Margaret Howell Curates 130 Years of The Architectural Review

There are few British designers better suited to interpreting the visual language of architecture publishing than Margaret Howell. To mark the 130th anniversary of The Architectural Review, the designer has collaborated with the title on a tightly edited collection of limited-edition fine-art cover prints, drawn from the magazine’s formidable archive.

The selection feels entirely in step with Howell’s long-standing design vocabulary: functional, restrained and deeply informed by materiality. Rather than treating the archive as nostalgia, the project reframes these covers as objects of enduring graphic relevance — the kind of imagery that sits as comfortably beside a teak sideboard and a stack of Japanese ceramics as it does in an architect’s studio.

Each giclée print is produced in a limited edition of 200, printed to order on matte natural white 350gsm Hahnemühle Museum Etching paper. Details matter here. Every print includes a debossed AR monogram and handwritten edition numbering, positioning the series somewhere between collectible publishing artefact and gallery-grade design object.

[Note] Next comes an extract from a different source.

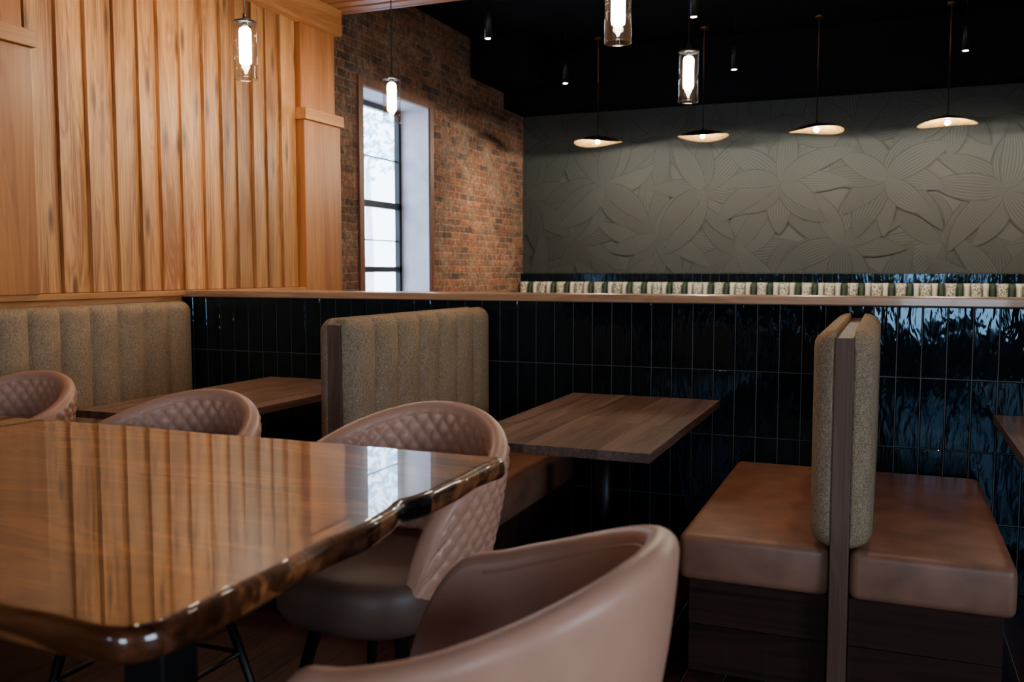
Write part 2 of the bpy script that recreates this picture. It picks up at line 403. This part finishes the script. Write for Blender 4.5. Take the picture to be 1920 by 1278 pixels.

The collaboration launches with an event at the Margaret Howell Wigmore Street store on 14 May, bringing together a typically discerning crowd of contributors and collaborators, including Hélène Binet and Níall McLaughlin. The prints will remain on display in-store throughout the collaboration and will be available to order via both The Architectural Review and Margaret Howell until 14 June 2026.

For men interested in the overlap between fashion, interiors and intelligent collecting, it is a reminder that good taste rarely announces itself loudly.